→ **GOAL**
Pick out every line in the data below that holds "Python".

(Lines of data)

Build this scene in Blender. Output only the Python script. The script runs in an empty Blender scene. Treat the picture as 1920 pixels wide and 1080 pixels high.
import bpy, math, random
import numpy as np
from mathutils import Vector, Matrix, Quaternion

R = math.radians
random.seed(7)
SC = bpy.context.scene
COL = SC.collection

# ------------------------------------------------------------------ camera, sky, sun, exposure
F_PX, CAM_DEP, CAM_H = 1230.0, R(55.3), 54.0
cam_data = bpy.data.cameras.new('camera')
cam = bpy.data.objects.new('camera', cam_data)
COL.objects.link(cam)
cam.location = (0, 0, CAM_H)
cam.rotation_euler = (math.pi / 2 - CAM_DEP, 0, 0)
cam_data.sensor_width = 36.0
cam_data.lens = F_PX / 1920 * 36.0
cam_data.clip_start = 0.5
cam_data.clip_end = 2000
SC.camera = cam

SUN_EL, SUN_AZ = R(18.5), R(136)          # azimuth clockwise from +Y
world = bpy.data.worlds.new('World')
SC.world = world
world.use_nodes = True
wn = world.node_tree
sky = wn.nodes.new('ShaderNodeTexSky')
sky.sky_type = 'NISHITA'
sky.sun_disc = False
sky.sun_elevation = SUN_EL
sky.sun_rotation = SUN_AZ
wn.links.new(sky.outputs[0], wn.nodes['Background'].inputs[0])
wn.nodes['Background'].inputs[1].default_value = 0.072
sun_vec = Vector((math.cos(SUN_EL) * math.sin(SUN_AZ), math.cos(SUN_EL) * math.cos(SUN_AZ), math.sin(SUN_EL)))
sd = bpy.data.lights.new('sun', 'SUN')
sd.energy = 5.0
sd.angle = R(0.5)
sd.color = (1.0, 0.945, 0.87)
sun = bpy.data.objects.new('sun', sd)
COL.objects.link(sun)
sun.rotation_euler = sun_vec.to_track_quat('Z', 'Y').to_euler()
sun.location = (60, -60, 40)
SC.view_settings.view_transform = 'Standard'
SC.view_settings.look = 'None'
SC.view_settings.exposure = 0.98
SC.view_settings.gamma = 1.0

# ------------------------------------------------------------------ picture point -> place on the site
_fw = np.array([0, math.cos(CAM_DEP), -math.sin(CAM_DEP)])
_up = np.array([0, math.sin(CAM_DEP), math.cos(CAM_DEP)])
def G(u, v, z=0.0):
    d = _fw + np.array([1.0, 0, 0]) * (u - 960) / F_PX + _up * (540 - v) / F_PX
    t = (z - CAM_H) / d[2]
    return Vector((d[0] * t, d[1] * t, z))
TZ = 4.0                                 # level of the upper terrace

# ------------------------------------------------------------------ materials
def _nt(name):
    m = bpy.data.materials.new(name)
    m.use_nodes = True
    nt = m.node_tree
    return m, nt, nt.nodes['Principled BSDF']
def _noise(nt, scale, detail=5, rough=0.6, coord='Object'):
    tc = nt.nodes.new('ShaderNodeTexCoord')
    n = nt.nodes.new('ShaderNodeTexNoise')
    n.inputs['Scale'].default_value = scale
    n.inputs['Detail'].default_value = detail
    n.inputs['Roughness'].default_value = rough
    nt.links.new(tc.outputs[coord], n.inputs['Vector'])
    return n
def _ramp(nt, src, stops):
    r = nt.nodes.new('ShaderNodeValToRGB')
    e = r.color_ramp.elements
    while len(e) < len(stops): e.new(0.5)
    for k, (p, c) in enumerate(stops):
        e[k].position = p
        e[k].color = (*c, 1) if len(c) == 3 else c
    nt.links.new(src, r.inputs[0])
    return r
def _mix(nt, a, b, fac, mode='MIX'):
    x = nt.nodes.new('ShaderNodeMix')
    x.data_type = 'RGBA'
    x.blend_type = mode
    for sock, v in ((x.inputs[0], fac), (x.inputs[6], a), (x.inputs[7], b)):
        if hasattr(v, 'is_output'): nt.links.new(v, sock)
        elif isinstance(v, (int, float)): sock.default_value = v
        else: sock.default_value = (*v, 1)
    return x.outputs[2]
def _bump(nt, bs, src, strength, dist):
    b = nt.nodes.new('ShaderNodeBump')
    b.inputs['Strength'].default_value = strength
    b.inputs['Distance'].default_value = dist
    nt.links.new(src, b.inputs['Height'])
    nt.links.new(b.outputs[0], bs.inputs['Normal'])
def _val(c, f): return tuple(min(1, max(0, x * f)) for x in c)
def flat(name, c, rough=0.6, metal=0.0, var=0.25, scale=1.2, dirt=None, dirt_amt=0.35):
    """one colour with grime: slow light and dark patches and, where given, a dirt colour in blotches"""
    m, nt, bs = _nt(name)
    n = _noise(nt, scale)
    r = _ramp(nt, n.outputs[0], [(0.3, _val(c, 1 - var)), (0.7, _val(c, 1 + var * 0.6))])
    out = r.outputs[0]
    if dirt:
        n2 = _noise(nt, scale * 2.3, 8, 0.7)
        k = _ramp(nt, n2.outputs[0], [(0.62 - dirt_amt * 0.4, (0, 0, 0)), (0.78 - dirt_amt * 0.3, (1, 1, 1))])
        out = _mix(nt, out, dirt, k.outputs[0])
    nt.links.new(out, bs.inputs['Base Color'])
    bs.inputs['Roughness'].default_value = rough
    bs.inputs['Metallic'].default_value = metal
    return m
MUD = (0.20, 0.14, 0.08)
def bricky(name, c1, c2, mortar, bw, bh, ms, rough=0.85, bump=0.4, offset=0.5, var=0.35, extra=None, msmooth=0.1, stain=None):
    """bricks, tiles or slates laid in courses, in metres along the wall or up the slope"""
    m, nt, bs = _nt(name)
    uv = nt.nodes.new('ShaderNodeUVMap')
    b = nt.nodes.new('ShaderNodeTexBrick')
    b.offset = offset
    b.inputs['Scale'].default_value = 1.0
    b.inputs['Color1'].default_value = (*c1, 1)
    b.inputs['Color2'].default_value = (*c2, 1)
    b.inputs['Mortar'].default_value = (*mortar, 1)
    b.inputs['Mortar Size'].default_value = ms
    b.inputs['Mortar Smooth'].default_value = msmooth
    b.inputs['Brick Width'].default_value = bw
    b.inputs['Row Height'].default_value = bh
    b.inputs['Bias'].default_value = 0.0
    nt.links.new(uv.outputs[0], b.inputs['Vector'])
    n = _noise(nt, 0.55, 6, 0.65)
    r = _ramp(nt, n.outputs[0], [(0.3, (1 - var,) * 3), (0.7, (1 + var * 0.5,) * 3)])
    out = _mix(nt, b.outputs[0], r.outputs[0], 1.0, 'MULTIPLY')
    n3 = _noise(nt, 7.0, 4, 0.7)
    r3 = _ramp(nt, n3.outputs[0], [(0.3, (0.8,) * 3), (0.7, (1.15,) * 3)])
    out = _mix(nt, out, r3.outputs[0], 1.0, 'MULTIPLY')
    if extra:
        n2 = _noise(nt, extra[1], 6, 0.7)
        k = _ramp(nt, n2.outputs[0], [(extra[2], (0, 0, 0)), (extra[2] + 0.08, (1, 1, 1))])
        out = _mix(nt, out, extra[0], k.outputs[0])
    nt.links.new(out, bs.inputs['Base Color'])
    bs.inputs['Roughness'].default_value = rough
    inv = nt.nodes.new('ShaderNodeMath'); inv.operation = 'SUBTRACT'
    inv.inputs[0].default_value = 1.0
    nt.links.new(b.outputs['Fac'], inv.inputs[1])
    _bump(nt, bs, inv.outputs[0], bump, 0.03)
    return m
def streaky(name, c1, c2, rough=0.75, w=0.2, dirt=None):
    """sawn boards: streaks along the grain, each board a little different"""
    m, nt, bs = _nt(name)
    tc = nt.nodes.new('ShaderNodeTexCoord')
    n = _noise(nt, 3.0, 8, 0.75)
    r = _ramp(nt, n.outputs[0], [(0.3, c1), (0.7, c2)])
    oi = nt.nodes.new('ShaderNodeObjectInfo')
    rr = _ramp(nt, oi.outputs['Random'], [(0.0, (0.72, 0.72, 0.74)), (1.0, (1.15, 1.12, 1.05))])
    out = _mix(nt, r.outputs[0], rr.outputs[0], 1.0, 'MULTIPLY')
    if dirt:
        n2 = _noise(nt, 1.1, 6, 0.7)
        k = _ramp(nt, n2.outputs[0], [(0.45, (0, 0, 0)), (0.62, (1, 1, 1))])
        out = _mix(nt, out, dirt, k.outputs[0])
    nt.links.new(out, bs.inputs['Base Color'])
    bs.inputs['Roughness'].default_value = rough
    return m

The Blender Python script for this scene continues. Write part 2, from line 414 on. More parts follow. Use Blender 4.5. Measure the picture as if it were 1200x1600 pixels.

→ **ANSWER BELOW**
Build this scene in Blender. Output only the Python script. The script runs in an empty Blender scene. Treat the picture as 1920 pixels wide and 1080 pixels high.
The Blender Python script for this scene continues. Write part 2, from line 414 on. More parts follow. Use Blender 4.5. Measure the picture as if it were 1200x1600 pixels.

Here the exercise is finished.